Wednesday, January 29, 2014

Existence

First there was the Big Bang. Hydrogen and helium were created. Gravitational forces caused these primordial gases to condense into stars and galaxies. Massive stars burned fiercely and then exploded, spewing into the cosmos heavier elements produced inside those stars. Our galaxy, the Milky Way galaxy, formed. Our solar system formed. Earth formed, molten and barren. Comets brought water and perhaps seeded life on Earth. Plants created oxygen in the atmosphere, making possible animal life. Living things evolved.

And then the most surprising thing happened – surprising to me, at least. One fine Saturday morning, 13.8 billion years after the Big Bang, I was born. At the time, I didn’t know about the Big Bang nor about the 13.8 billion years between it and me. But now I do know, and I think about it. I ask myself, “What took me so long to get down to the business of being born?”
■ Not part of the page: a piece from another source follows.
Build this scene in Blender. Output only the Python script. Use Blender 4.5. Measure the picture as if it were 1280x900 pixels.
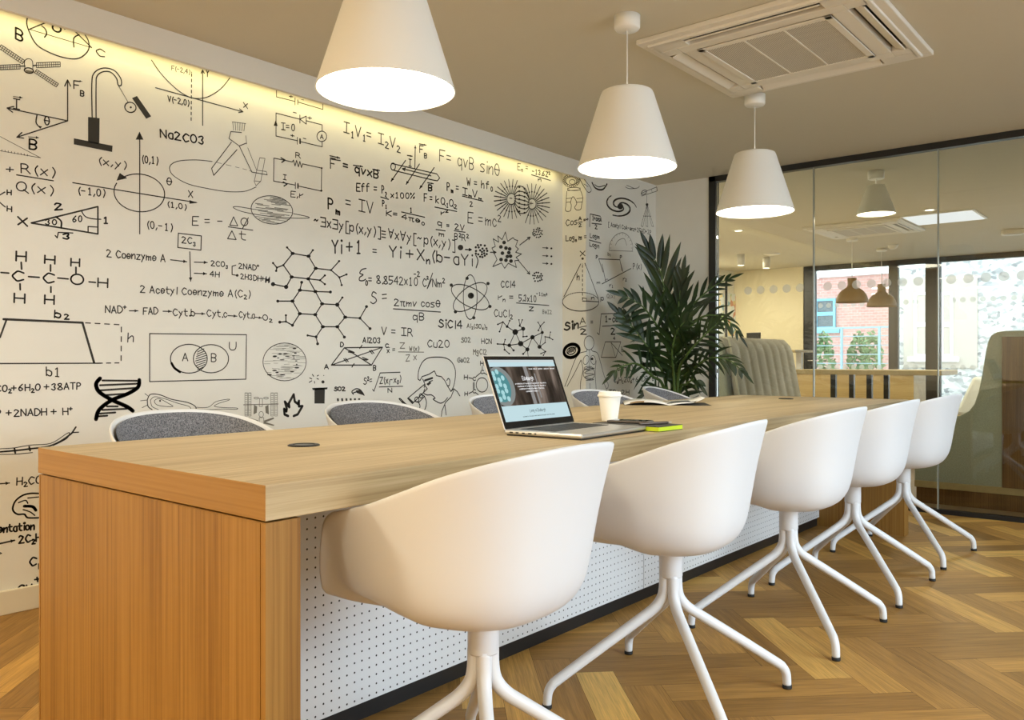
import bpy, bmesh, math, random
from mathutils import Vector, Matrix
for _o in list(bpy.data.objects): bpy.data.objects.remove(_o)
S = bpy.context.scene
C = S.collection
PI = math.pi
rnd = random.Random(7)

# ------------------------------------------------------------------ camera, sky, light, exposure
FPX, EYE = 1040.0, 0.958                       # focal length in pixels, eye height
TH = math.atan2(867, 1040)
CT, ST = math.cos(TH), math.sin(TH)
cam_d = bpy.data.cameras.new('camera'); cam = bpy.data.objects.new('camera', cam_d); C.objects.link(cam)
cam_d.sensor_fit = 'HORIZONTAL'; cam_d.sensor_width = 36.0; cam_d.lens = 36.0 * FPX / 1280.0
cam_d.clip_start = 0.02; cam_d.clip_end = 200
cam.location = (0, 0, EYE); cam.rotation_euler = (PI / 2, 0, TH)
S.camera = cam
S.view_settings.view_transform = 'Standard'; S.view_settings.look = 'None'
S.view_settings.exposure = 0.0; S.view_settings.gamma = 1.0; S.view_settings.use_curve_mapping = False
S.cycles.use_denoising = True
S.cycles.max_bounces = 8; S.cycles.diffuse_bounces = 5; S.cycles.glossy_bounces = 4
S.cycles.transparent_max_bounces = 16; S.cycles.sample_clamp_indirect = 6.0
w = bpy.data.worlds.new('sky'); S.world = w; w.use_nodes = True
w.node_tree.nodes['Background'].inputs[0].default_value = (0.80, 0.91, 1.0, 1)
w.node_tree.nodes['Background'].inputs[1].default_value = 5.0

def area(name, loc, rot, sx, sy, power, col):
    d = bpy.data.lights.new(name, 'AREA'); d.shape = 'RECTANGLE'; d.size = sx; d.size_y = sy
    d.energy = power; d.color = col
    o = bpy.data.objects.new(name, d); C.objects.link(o); o.location = loc; o.rotation_euler = rot
    return o
DAY = (0.66, 0.86, 1.0); WARM = (1.0, 0.87, 0.62); SOFTWARM = (1.0, 0.90, 0.68)
ZC = 2.315                                     # ceiling height
# daylight entering by the shopfront windows on the right 
area('daylight_right_window', (5.2, 2.3, 2.8), (0, math.radians(70), 0), 2.4, 4.4, 410, DAY)
# warm ceiling downlights of the part of the room behind the camera
for (x, y, e) in ((-2.4, -1.4, 66), (-0.3, -1.8, 42), (1.2, -0.3, 18)):
    area('ceiling_downlight', (x, y, ZC - 0.02), (0, 0, 0), 0.35, 0.35, e, WARM)
# warm downlights of the lounge beyond the glass
for (x, y) in ((-5.0, 10.6), (-4.6, 8.0), (-1.6, 8.4), (-5.0, 6.6)):
    area('lounge_downlight', (x, y, ZC - 0.03), (0, 0, 0), 0.3, 0.3, 37, SOFTWARM)
# LED cove behind the bulkhead
area('cove_light', (-3.42, 1.2, 2.27), (0, math.radians(8), 0), 0.03, 6.9, 7.3, (1.0, 0.84, 0.38))

# ------------------------------------------------------------------ helpers
def ray(x, y):                                  # photo pixel -> direction per metre of depth
    t = (x - 640) / FPX
    return (t * CT - ST, t * ST + CT, (450 - y) / FPX)
def px_x(x, y, X):
    r = ray(x, y); d = X / r[0]; return Vector((X, r[1] * d, EYE + r[2] * d))
def px_y(x, y, Y):
    r = ray(x, y); d = Y / r[1]; return Vector((r[0] * d, Y, EYE + r[2] * d))
def px_d(x, y, d):
    r = ray(x, y); return Vector((r[0] * d, r[1] * d, EYE + r[2] * d))

def nmat(name):
    m = bpy.data.materials.new(name); m.use_nodes = True
    return m, m.node_tree.nodes, m.node_tree.links, m.node_tree.nodes['Principled BSDF']
def flat(name, col, rough=0.5, metal=0.0, emit=0.0, ecol=None, noise=0.0, scale=40, bump=0.0, spec=0.5):
    m, n, l, b = nmat(name)
    b.inputs['Base Color'].default_value = (*col, 1); b.inputs['Roughness'].default_value = rough
    b.inputs['Metallic'].default_value = metal
    b.inputs['Specular IOR Level'].default_value = spec
    if emit:
        b.inputs['Emission Color'].default_value = (*(ecol or col), 1); b.inputs['Emission Strength'].default_value = emit
    if noise or bump:
        tc = n.new('ShaderNodeTexCoord'); t = n.new('ShaderNodeTexNoise'); t.inputs['Scale'].default_value = scale
        t.inputs['Detail'].default_value = 4; l.new(tc.outputs['Object'], t.inputs['Vector'])
        if noise:
            r = n.new('ShaderNodeValToRGB')
            r.color_ramp.elements[0].position = 0.3; r.color_ramp.elements[1].position = 0.7
            r.color_ramp.elements[0].color = (*[max(0, c * (1 - noise)) for c in col], 1)
            r.color_ramp.elements[1].color = (*[min(1, c * (1 + noise)) for c in col], 1)
            l.new(t.outputs['Fac'], r.inputs['Fac']); l.new(r.outputs['Color'], b.inputs['Base Color'])
        if bump:
            bp = n.new('ShaderNodeBump'); bp.inputs['Strength'].default_value = bump; bp.inputs['Distance'].default_value = 0.002
            l.new(t.outputs['Fac'], bp.inputs['Height']); l.new(bp.outputs['Normal'], b.inputs['Normal'])
    return m
def emat(name, col, s):
    m = bpy.data.materials.new(name); m.use_nodes = True; n = m.node_tree.nodes; l = m.node_tree.links
    n.remove(n['Principled BSDF']); e = n.new('ShaderNodeEmission')
    e.inputs[0].default_value = (*col, 1); e.inputs[1].default_value = s
    l.new(e.outputs[0], n['Material Output'].inputs[0]); return m
def glassmat(name, tint, refl=1.0):
    m = bpy.data.materials.new(name); m.use_nodes = True; n = m.node_tree.nodes; l = m.node_tree.links
    n.remove(n['Principled BSDF'])
    tr = n.new('ShaderNodeBsdfTransparent'); tr.inputs[0].default_value = (*tint, 1)
    gl = n.new('ShaderNodeBsdfGlossy'); gl.inputs['Roughness'].default_value = 0.0
    fr = n.new('ShaderNodeFresnel'); fr.inputs[0].default_value = 1.5
    mx = n.new('ShaderNodeMixShader')
    l.new(fr.outputs[0], mx.inputs[0]); l.new(tr.outputs[0], mx.inputs[1]); l.new(gl.outputs[0], mx.inputs[2])
    l.new(mx.outputs[0], n['Material Output'].inputs[0]); return m
def wood(name, dark, mid, light, axis, rough=0.42, fine=1.0, coord='Object', seedy=0.0, band=1.0):
    """grain runs along axis (0,1,2)"""
    m, n, l, b = nmat(name)
    tc = n.new('ShaderNodeTexCoord')
    def noise(sx, along, detail, dist=0.0):
        mp = n.new('ShaderNodeMapping'); sc = [sx, sx, sx]; sc[axis] = along
        mp.inputs['Scale'].default_value = sc; mp.inputs['Location'].default_value = (seedy, seedy * 2, seedy * 3)
        t = n.new('ShaderNodeTexNoise'); t.inputs['Scale'].default_value = 1.0; t.inputs['Detail'].default_value = detail
        t.inputs['Distortion'].default_value = dist
        l.new(tc.outputs[coord], mp.inputs['Vector']); l.new(mp.outputs['Vector'], t.inputs['Vector']); return t
    a = noise(9 * band, 0.55, 3, 0.6); f = noise(150 * fine, 2.2, 5)
    mx = n.new('ShaderNodeMath'); mx.operation = 'MULTIPLY_ADD'; mx.inputs[1].default_value = 0.55
    l.new(f.outputs['Fac'], mx.inputs[0])
    sc = n.new('ShaderNodeMath'); sc.operation = 'MULTIPLY'; sc.inputs[1].default_value = 0.45
    l.new(a.outputs['Fac'], sc.inputs[0]); l.new(sc.outputs[0], mx.inputs[2])
    r = n.new('ShaderNodeValToRGB'); e = r.color_ramp.elements
    e[0].position = 0.37; e[0].color = (*dark, 1); e[1].position = 0.63; e[1].color = (*light, 1)
    k = e.new(0.5); k.color = (*mid, 1)
    l.new(mx.outputs[0], r.inputs['Fac']); l.new(r.outputs['Color'], b.inputs['Base Color'])
    b.inputs['Roughness'].default_value = rough; b.inputs['Specular IOR Level'].default_value = 0.32
    bp = n.new('ShaderNodeBump'); bp.inputs['Strength'].default_value = 0.08; bp.inputs['Distance'].default_value = 0.001
    l.new(f.outputs['Fac'], bp.inputs['Height']); l.new(bp.outputs['Normal'], b.inputs['Normal'])
    return m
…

For 13,798,000,000 years, plus or minus 37 million years, I didn't exist. Then, on a seemingly random morning, I suddenly existed. I opened my eyes and found myself in the world. Why that particular morning and not another morning? Why not a hundred years earlier, or a hundred years later? Or a thousand years earlier or later? Or ten thousand years? Why not a billion years ago on a different planet? Why that particular day on this particular planet?

It occurs to me that maybe I didn’t wait 13.8 billion years to have a life, and it only appears that I did.
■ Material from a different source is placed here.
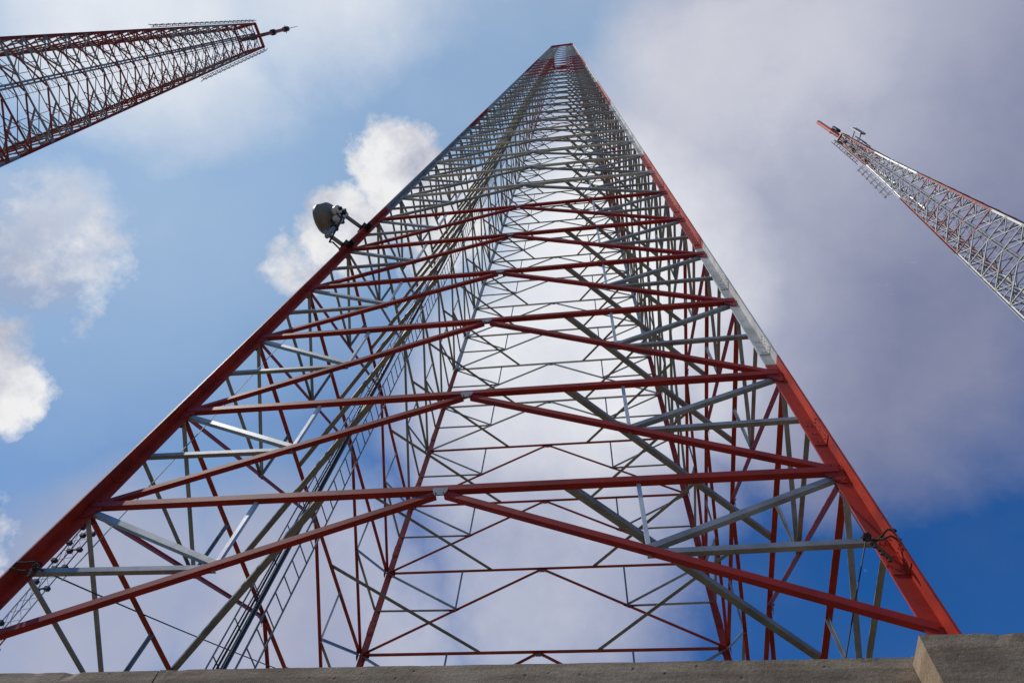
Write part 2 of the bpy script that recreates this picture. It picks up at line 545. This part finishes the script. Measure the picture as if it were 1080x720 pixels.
# rows of aerials clamped along the legs near the tops
def array(name, label, cat, pt, a, b, out, z0, z1, gap, reach, key, mode):
    root = thing(name, label, cat, pt(a, b, z0) + out * 0.2)
    lo, hi = pt(a, b, z0) + out * reach, pt(a, b, z1) + out * reach
    ax = (hi - lo).normalized()
    side = ax.cross(out).normalized()
    n = int((hi - lo).length / gap)
    for i in range(n + 1):
        q = lo.lerp(hi, i / n)
        mb = MB()
        mb.tube([q - out * (reach - 0.1), q], 0.035, key, 5)
        if mode == 'rods':
            mb.tube([q - ax * 0.42 + out * 0.02, q + ax * 0.42 + out * 0.02], 0.03, key, 5)
            mb.tube([q - side * 0.35, q + side * 0.35], 0.025, key, 5)
        else:
            mb.tube([q - out * (reach - 0.1) - ax * 0.5, q - out * 0.1], 0.03, key, 5)
            mb.box(q, ax * 0.12, side * 0.05, out * 0.09, key)
        mb.build('arm', root)
    if mode != 'rods':
        for d in (0.0, 0.28):
            mb = MB()
            mb.tube([lo - ax * 0.3 - out * d, hi + ax * 0.3 - out * d], 0.04, key, 6)
            mb.build('rail', root)
    else:
        mb = MB()
        mb.tube([lo - ax * 0.3 - out * (reach * 0.55), hi + ax * 0.3 - out * (reach * 0.55)], 0.025, key, 5)
        mb.build('rail', root)
    return root
od = lambda d, x, y: d(x, y).normalized()
array('rod_aerial_row', 'row of short grey rod aerials along the upper edge of the left tower', 'aerial', lpt, -1, -1, od(ldr, -1, -0.4), 72, 99.4, 0.95, 0.24, 'dull', 'rods')
array('rod_aerial_row', 'row of short rod aerials along the lower edge of the left tower', 'aerial', lpt, 1, -1, od(ldr, 1, -0.4), 78, 99.6, 0.95, 0.30, 'dull', 'rods')
array('rod_aerial_row', 'row of rod aerials up the middle of the dark left tower', 'aerial', lpt, 0, -1, od(ldr, 0, -1), 74, 98.5, 1.0, 0.45, 'black', 'rods')
array('side_bracket_frame', 'thin bracket frame standing off the lower side of the right tower', 'antenna frame', rpt, -1, -1, od(rdr, -1, -0.3), 77.5, 88, 1.15, 0.65, 'dull', 'frame')
array('rod_aerial_row', 'row of short grey rod aerials near the top of the right tower', 'aerial', rpt, -1, -1, od(rdr, -1, -0.3), 90.5, 100.2, 0.8, 0.35, 'black', 'rods')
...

When I was small, I felt sure my existence did not begin with my birth. I felt sure I had existed somewhere before I was born. It was like a memory of a memory. At times I felt I could almost remember that existence. Almost.
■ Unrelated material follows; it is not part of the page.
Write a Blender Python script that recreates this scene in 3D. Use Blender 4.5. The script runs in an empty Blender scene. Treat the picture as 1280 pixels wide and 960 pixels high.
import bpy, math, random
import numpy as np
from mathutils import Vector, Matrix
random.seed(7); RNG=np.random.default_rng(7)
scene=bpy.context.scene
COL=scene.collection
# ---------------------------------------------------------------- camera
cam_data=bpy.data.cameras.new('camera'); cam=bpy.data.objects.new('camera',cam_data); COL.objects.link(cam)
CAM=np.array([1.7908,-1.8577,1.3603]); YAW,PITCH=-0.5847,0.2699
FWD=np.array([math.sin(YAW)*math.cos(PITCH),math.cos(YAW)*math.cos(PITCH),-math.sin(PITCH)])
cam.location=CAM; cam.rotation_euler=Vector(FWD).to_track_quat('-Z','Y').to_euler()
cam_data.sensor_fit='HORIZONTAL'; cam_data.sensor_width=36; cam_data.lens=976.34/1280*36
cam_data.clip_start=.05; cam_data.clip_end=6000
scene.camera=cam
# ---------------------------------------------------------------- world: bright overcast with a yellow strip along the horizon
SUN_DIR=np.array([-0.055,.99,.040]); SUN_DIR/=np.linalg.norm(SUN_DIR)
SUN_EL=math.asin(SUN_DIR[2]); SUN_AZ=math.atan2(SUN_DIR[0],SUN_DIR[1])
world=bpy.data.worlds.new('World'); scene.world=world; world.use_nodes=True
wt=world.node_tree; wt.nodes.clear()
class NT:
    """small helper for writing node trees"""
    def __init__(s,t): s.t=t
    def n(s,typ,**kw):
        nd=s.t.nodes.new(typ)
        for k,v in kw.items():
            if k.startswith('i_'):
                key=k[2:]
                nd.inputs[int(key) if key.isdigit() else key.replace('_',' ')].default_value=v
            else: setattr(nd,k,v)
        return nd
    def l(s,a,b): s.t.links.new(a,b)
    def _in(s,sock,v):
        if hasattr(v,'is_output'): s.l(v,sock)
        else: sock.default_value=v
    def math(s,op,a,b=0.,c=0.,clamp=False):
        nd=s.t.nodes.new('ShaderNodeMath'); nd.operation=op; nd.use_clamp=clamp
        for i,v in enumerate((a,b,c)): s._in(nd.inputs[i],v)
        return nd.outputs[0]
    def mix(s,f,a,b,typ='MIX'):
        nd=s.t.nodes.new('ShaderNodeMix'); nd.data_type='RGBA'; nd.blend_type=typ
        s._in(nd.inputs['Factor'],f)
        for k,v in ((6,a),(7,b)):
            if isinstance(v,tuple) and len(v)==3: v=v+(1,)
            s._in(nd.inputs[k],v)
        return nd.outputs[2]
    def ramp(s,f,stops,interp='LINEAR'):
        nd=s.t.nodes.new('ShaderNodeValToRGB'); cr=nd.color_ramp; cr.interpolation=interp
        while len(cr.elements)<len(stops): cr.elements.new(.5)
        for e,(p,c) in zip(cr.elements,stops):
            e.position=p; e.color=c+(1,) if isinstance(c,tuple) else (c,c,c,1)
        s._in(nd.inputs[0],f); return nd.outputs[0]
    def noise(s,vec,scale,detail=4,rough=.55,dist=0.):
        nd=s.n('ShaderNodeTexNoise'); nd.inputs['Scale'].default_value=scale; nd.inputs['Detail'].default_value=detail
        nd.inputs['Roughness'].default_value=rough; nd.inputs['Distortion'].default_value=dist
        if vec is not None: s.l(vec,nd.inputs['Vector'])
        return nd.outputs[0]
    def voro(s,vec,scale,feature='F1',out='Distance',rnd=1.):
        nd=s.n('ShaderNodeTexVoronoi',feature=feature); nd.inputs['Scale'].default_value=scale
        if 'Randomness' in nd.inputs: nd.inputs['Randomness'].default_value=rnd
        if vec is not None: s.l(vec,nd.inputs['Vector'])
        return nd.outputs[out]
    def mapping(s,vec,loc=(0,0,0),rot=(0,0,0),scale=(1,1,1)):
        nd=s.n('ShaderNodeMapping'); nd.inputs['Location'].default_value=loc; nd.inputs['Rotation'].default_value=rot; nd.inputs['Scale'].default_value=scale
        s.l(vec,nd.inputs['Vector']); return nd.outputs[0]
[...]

Jack London (The Call of the Wild, White Fang) said, "I did not begin when I was born, nor when I was conceived. I have been growing, developing, through incalculable myriads of millenniums. All my previous selves have their voices, echoes, promptings in me. Oh, incalculable times again shall I be born."

Well put, Jack.

So here I am, right now. For some unfathomable reason, I exist at this point in space and time. For a little while, I exist, and I wonder. I wonder about questions without answers.

Voltaire said, “It is no more surprising to me to be born twice than it is to be born once; everything in nature is resurrection.”

He was right. Being born is very surprising. If it is possible to be born once, why not twice? Why not any number of times?

In Through A Glass Darkly, General George Patton wrote,

“Perhaps I stabbed our Savior, In His sacred helpless side.
Yet I've called His name in blessing When in after times I died.”

In the same poem he wrote,

“So as through a glass and darkly, The age long strife I see,
Where I fought in many guises, Many names – but always me.”

Little wonder he was such an outstanding warrior, with all those lifetimes of practice.

Henry Ford said, "I adopted the theory of reincarnation when I was 26. Genius is experience. Some seem to think that it is a gift or talent, but it is the fruit of long experience in many lives.”

I'm not a philosopher. I just write commentary. But what Henry Ford said: I don't doubt it for a second.